Le gouvernement va dévoiler jeudi son outil de mesure des inégalités salariales femmes-hommes dans les entreprises, qui auront trois ans pour les réduire au minimum si elles ne veulent pas payer de pénalités financières.
Temps partiels subis, inégal accès aux postes à responsabilité, faible mixité de certains emplois: les femmes gagnent en moyenne 25% de moins que les hommes, tous postes confondus. À poste et âge équivalents, l'écart demeure à 9%, bien que le principe "à travail de valeur égale, salaire égal" soit inscrit dans la loi depuis 45 ans.
Le gouvernement avait annoncé en mars son intention de créer un indicateur pour mesurer les écarts de rémunération à partir de 2019 et pousser les entreprises de plus de 50 salariés à les réduire, avec la menace de sanctions financières au bout de trois ans pour les plus récalcitrantes, qui pourront aller jusqu'à 1% de leur masse salariale.

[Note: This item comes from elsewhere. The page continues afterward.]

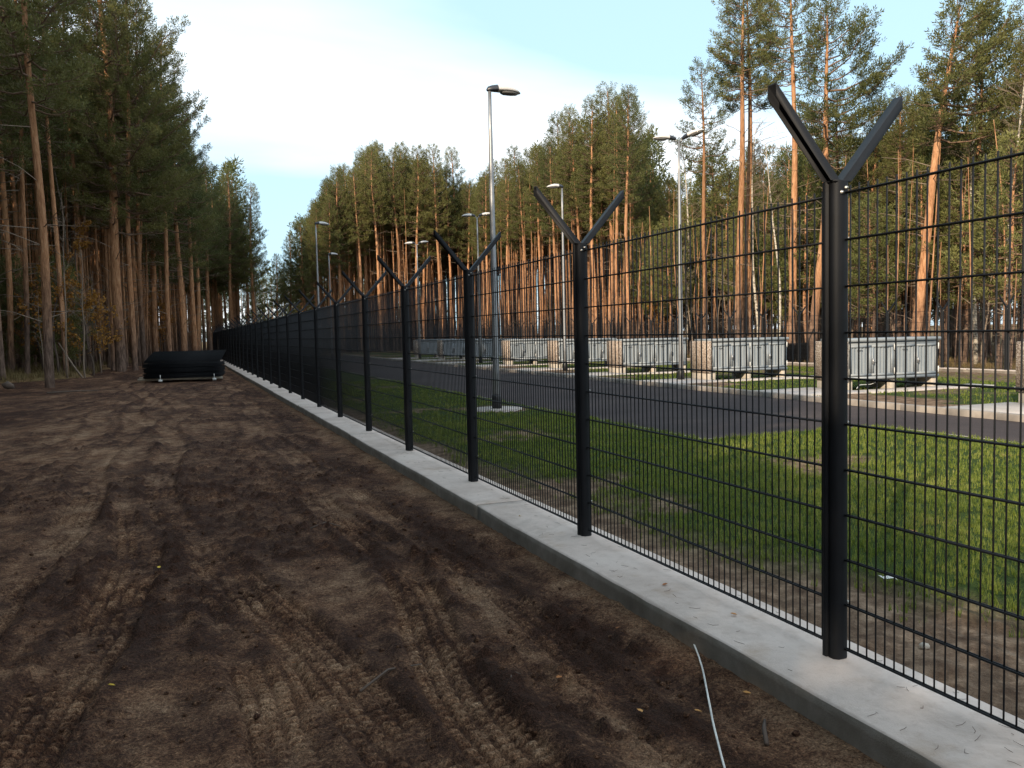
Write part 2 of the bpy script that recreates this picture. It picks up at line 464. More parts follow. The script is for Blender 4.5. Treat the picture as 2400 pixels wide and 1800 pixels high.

"Ce qui est fou, c'est que tout existe dans le droit, mais dans les faits l'égalité n'est pas là. Notre objectif c'est de passer de belles déclarations juridiques à une véritable égalité réelle", avait déclaré en mars le Premier ministre Édouard Philippe. Alors que jusqu'à présent les entreprises avaient "une obligation de moyens", elles auront désormais "une obligation de résultats", répète la ministre du Travail, Muriel Pénicaud.
La loi Avenir professionnel, votée à l'été, assigne aux employeurs l'objectif de "suppression des écarts de rémunération entre les femmes et les hommes" et une obligation de transparence car ils devront désormais rendre publics ces écarts.
Mais le mécanisme pour mettre en œuvre cet objectif se faisait attendre. La ministre du Travail avait confié en mai une mission à Sylvie Leyre, DRH France du groupe industriel Schneider Electric, pour en définir la "méthodologie".
Après de premiers retours et de premières expérimentations menées cet été, le ministère a présenté ces derniers jours à chaque organisation syndicale et patronale les conclusions de cette mission, qui feront l'objet d'ultimes arbitrages avant de leur être remises collectivement jeudi après-midi.
Cinq critères
Selon plusieurs sources syndicales, cinq critères ont été retenus: l'écart de rémunération (avec des distinctions par âge et catégorie socioprofessionnelle), l'écart dans les augmentations annuelles, l'écart dans les promotions, les augmentations au retour de congé maternité et enfin la présence de femmes parmi les plus gros salaires de l'entreprise.
L'ensemble de ces critères donnerait un total de 100 points, et une entreprise obtenant moins de 75 serait pénalisée. Mais ce seront les détails qu'il faudra scruter. Ainsi, sur le principal critère, celui de la rémunération, qui pèserait sur 40 points sur 100, le gouvernement tolérerait un écart de 5%, selon les syndicats.
"Cela ne nous satisfait pas", a réagi la négociatrice CGT Céline Verzeletti, qui veut parvenir à "une suppression totale". A la CFTC, Pascale Coton "aimerait que ce seuil soit abaissé à 3%".
Ce chiffre ne semble pas encore faire l'unanimité au sein du gouvernement puisque la secrétaire d'État à l'Égalité entre les femmes et les hommes, Marlène Schiappa, a plaidé jeudi pour qu'il n'y ait "aucun écart". "Même 2% d'écart est inacceptable", a-t-elle dit sur France Info.
Parmi les autres critères, une entreprise qui n'appliquerait pas les augmentations à une salariée de retour de congé maternité, comme le code du travail l'y oblige, perdrait ses 15 points. Une entreprise garderait tous ses points si l'écart hommes-femmes était inférieur à 4% dans les augmentations annuelles et à 2% dans les promotions. Enfin, il lui faudrait avoir trois femmes dans les dix plus hauts salaires pour remplir le dernier critère.
L'exécutif prévoit également le quadruplement des contrôles de l'inspection du travail sur l'égalité salariale. Ils passeraient à 7.000 par an pour les entreprises de plus de 250 salariés, et à 30.000 pour celles de 50 à 249 salariés.
En parallèle à ces mesures pour le secteur privé, le gouvernement et les partenaires sociaux ont achevé leurs discussions sur l'égalité femmes-hommes dans la fonction publique. L'exécutif a donné jusqu'au 26 novembre aux syndicats de fonctionnaires pour se prononcer sur la version finale du protocole d'accord.